Oltre a tutto ciò, la performance delle società vinicole analizzate si è rivelata meno soddisfacente di quanto accaduto per le società industriali nel suo insieme, e ancora di più rispetto a quella delle aziende del settore bevande. E tuttavia la solidità del settore non viene messa in discussione, non fosse altro per il fatto che il patrimonio netto copre quasi la metà ( 48%) del capitale investito. Dunque un settore solido, dove gli imprenditori tagliano, sì, gli investimenti ma forse solo per rimandarli a momenti migliori. Ma è chiaro che non tutti, per fortuna, si comportano allo stesso modo.


Gli indici mondiali - Ma in Borsa il calice vince ancora ... Le difficoltà che caratterizzano il mercato del vino italiano non sono poi tanto peggio rispetto ad altri contesti internazionali. E tuttavia investire nelle aziende vinicole paga, forse molto più che investire altrove. La conferma arriva dalla performance dei titoli delle imprese vinicole quotate nelle Borse mondiali, il cui indice è stato approntato lo scorso autunno in esclusiva da Mediobanca. Secondo l'analisi, chi ha investito 100 nel 2001, oggi si ritrova in media con un capitale rivalutato di quasi il 60%, a fronte di una perdita complessiva delle Borse mondiali il cui indice è sceso da 100 a a 93,6.

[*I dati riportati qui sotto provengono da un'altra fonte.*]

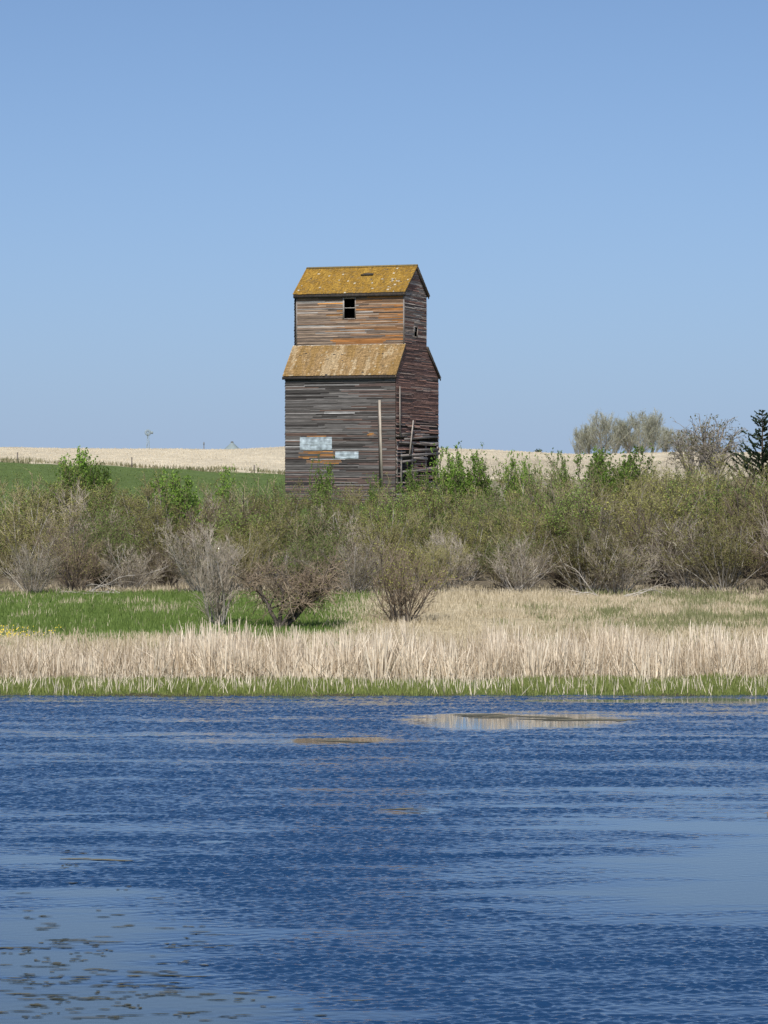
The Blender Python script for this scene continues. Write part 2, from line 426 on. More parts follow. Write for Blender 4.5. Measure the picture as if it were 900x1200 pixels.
def make_grass():
    rs = np.random.RandomState(3)
    dry = leaf_mat('dry_grass_blade', (.34, .285, .175), (.68, .59, .43), .25, 0)
    grn = leaf_mat('green_grass_blade', (.10, .135, .03), (.29, .33, .10), .3, 0)
    mead = leaf_mat('meadow_blade', (.075, .125, .025), (.20, .275, .07), .3, 0)
    reed = leaf_mat('dead_reed', (.30, .225, .14), (.92, .81, .64), .2, 0)
    # shoreline fringe
    X, Y = scatter(rs, 52000, 75.9, 79.2); k = ground_z(X, Y) > -.05+.07*rs.rand(len(X)); X, Y = X[k], Y[k]
    hn = fbm(X*.8, Y*.5, 3)
    p1 = blades(X, Y, (.04+.26*hn)*rs.uniform(.5, 1.3, len(X))*np.clip((Y-75.6)*.8, .35, 1), .022, .22, rs)
    tag(link('shore_grass', np_mesh('shore_grass', *[p1[0], p1[1]], grn, p1[2])), 'bright green grass fringe along the waterline', 'grass', kind='stuff')
    # green meadow
    X, Y = scatter(rs, 150000, 84.5, 117); g = green_mask(X, Y); k = rs.rand(len(X)) < g*.95; X, Y = X[k], Y[k]
    p = blades(X, Y, rs.uniform(.07, .24, len(X))*(.6+.9*fbm(X*.6, Y*.6, 2)), .03, .3, rs)
    rt = 450+F*X/Y > 500+rs.normal(0, 12, len(X))
    po = blades(X[rt], Y[rt], rs.uniform(.1, .28, rt.sum()), .03, .35, rs)
    olv = leaf_mat('olive_blade', (.13, .145, .06), (.30, .30, .15), .25, 0)
    tag(link('olive_grass', np_mesh('olive_grass', po[0], po[1], olv, po[2])), 'dull olive grass mixed into the dry slope at right', 'grass', kind='stuff')
    X, Y = X[~rt], Y[~rt]
    p = blades(X, Y, rs.uniform(.06, .22, len(X))*(.5+1.0*fbm(X*.6, Y*.6, 2)), .03, .3, rs)
    tag(link('meadow_grass', np_mesh('meadow_grass', p[0], p[1], mead, p[2])), 'low green meadow grass between the reeds and the thicket', 'grass', kind='stuff')
    # dry grass
    X, Y = scatter(rs, 210000, 82.5, 121); g = green_mask(X, Y)
    px = 450+F*X/Y
    d = fbm(X*.5+60, Y*.35, 4)
    k = rs.rand(len(X)) < (1-.985*g)*np.clip((d-.25)*2.4, .15, 1); X, Y, d = X[k], Y[k], d[k]
    p = blades(X, Y, rs.uniform(.10, .32, len(X))*(.4+.9*d), .026, .5, rs)
    tag(link('dry_grass', np_mesh('dry_grass', p[0], p[1], dry, p[2])), 'pale dry grass on the slope behind the reeds', 'grass', kind='stuff')
    # reeds: standing, leaning, fallen
    X, Y = scatter(rs, 15000, 79.0, 84.8)
    d = fbm(X*.55+9, Y*.25+3, 4); d2 = fbm(X*2.2, Y*.6, 2)
    px = 450+F*X/Y
    taller = np.interp(px, [-200, 0, 180, 215, 300, 400, 470, 560, 690, 760, 800, 840, 900, 1100], [.5, .48, .52, .95, 1.0, .85, 1.0, 1.05, 1.08, .9, .72, .85, .95, .95])
    keep = rs.rand(len(X)) < np.clip((d-.40)*4.2, .04, .75)*np.where((px < 190) | ((px > 300) & (px < 360)), .6, 1)
    X, Y, d, d2, taller = X[keep], Y[keep], d[keep], d2[keep], taller[keep]
    hh = (.35+.7*d+.3*d2)*(.45+1.1*fbm(X*.45+31, Y*.2, 3))*taller*rs.uniform(.35, 1.2, len(X))
    pa = blades(X, Y, hh, .03, .26, rs, 1, .0, .65)
    k2 = rs.rand(len(X)) < .6
    pb = blades(X[k2]+rs.normal(0, .1, k2.sum()), Y[k2], hh[k2]*.9, .03, .62, rs, 1, .0, 1, .06)
    X3, Y3 = scatter(rs, 12000, 78.9, 84.5)
    pc = blades(X3, Y3, rs.uniform(.4, 1.1, len(X3)), .028, 1.0, rs, 1, 0, .8, .08)
    # clumps of tall coarse stems, fanning out, some snapped over
    nc = 190; cx_, cy_ = scatter(rs, nc, 79.1, 83.2)
    cpx = 450+F*cx_/cy_
    w_ = np.interp(cpx, [-200, 0, 180, 215, 300, 320, 355, 440, 560, 690, 760, 800, 840, 1100], [.35, .35, .45, 1, 1, .6, .6, 1, 1, 1, .8, .4, .9, .9])
    kk = rs.rand(nc) < w_; cx_, cy_, w_ = cx_[kk], cy_[kk], w_[kk]
    per = rs.randint(18, 60, len(cx_)); ci = np.repeat(np.arange(len(cx_)), per)
    Xc = cx_[ci]+rs.normal(0, .16, len(ci)); Yc_ = cy_[ci]+rs.normal(0, .2, len(ci))
    hc = (rs.uniform(.6, 1.5, len(cx_))*(.7+.3*w_))[ci]*rs.uniform(.55, 1.1, len(ci))
    pe = blades(Xc, Yc_, hc, .044, .22, rs, 1, .4, 1)
    half = rs.rand(len(ci)) < .45
    pf = blades(Xc[half], Yc_[half], hc[half], .036, .75, rs, 1, .2, 1, .08)
    parts = [pa, pb, pc, pe, pf]
    # a few stray stems in the green fringe
    X4, Y4 = scatter(rs, 2600, 76.3, 79.4); pd = blades(X4, Y4, rs.uniform(.15, .5, len(X4)), .02, .35, rs, 1, .5, 1)
    V, Fq, c = merge(parts+[pd])
    tag(link('reed_bed', np_mesh('reed_bed', V, Fq, reed, c)), 'dead pale cattail reeds standing along the far shore', 'reeds', kind='stuff')
    # green shoots in the reeds
    # dandelions
    n = 110; Y = rs.uniform(91.5, 95.5, n); px = np.abs(rs.normal(0, 36, n))-10; X = (px-450)/F*Y
    Zd = ground_z(X, Y)+rs.uniform(.12, .22, n)
    a = np.linspace(0, 2*math.pi, 7)[:-1]; rad = rs.uniform(.012, .02, n)
    ring = np.stack([X[:, None]+rad[:, None]*np.cos(a), Y[:, None]+rad[:, None]*.6*np.sin(a), Zd[:, None]+rad[:, None]*.8*np.sin(a)], -1).reshape(-1, 3)
    Fh = np.arange(n*6).reshape(-1, 6)
    me = np_mesh('dandelions', ring, Fh, plain_mat('dandelion_yellow', (.72, .52, .03), .7))
    tag(link('dandelions', me), 'yellow dandelion flowers in the green grass at the left edge', 'flowers', kind='stuff')
    # tufts along the field edge and over the far fields
    X, Y = scatter(rs, 9000, 444, 458); k = fbm(X*.15, Y*.1, 3) > .42; X, Y = X[k], Y[k]
    tuft = leaf_mat('field_tuft', (.07, .085, .03), (.3, .26, .15), .2, 0)
    px = 450+F*X/Y
    k = px < 520; X, Y = X[k], Y[k]
    p = blades(X, Y, rs.uniform(.25, .8, len(X)), .12, .25, rs)
    tag(link('field_edge_grass', np_mesh('field_edge_grass', p[0], p[1], tuft, p[2])), 'dark grass tufts where green field meets stubble', 'grass', kind='stuff')
    stub = leaf_mat('stubble', (.45, .39, .28), (.66, .58, .44), .15, 0)
    X, Y = scatter(rs, 45000, 452, 705); k = fbm(X*.03+4, Y*.03, 4) > .40; X, Y = X[k], Y[k]
    p = blades(X, Y, rs.uniform(.12, .32, len(X)), .1, .3, rs)
    tag(link('field_stubble', np_mesh('field_stubble', p[0], p[1], stub, p[2])), 'pale stubble covering the far hillside field', 'stubble', kind='stuff')
    X, Y = scatter(rs, 30000, 190, 440); k = (450+F*X/Y < 480) & (fbm(X*.05+4, Y*.02, 4) > .4); X, Y = X[k], Y[k]
    p = blades(X, Y, rs.uniform(.1, .3, len(X)), .1, .3, rs)
    fg = leaf_mat('field_grass_blade', (.075, .12, .03), (.16, .21, .065), .25, 0)
    tag(link('field_grass', np_mesh('field_grass', p[0], p[1], fg, p[2])), 'short green grass of the field left of the elevator', 'grass', kind='stuff')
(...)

Va da sè che non tutte le aziende (o gruppi quotati) e men che meno tutti i Paesi hanno registrato performance simili. La fortuna ha baciato le aziende canadesi e quelle statunitensi, con l'indice che ha sfiorato, rispettivamente, 269 e 259 punti. Poco più distanziale le aziende cilene, con l'indice 2005 salito a 188 punti. Pure in crescita, ma parecchio lontane dal vertice, Francia (126,6) e Spagna (127,6). La sorpresa arriva dall'Australia, il cui indice non è riuscito ad andare oltre i 120 punti. Cioè in crescita ma parecchio distante dai primi della classe. Evidentemente i produttori australiani pur di conquistare i mercati hanno lavorato davvero con i margini all'osso. E l'Italia? La risposta per ora resta inevasa, poichè aziende vinicole " pure" quotate nel più grande Paese produttore non ce ne sono ancora.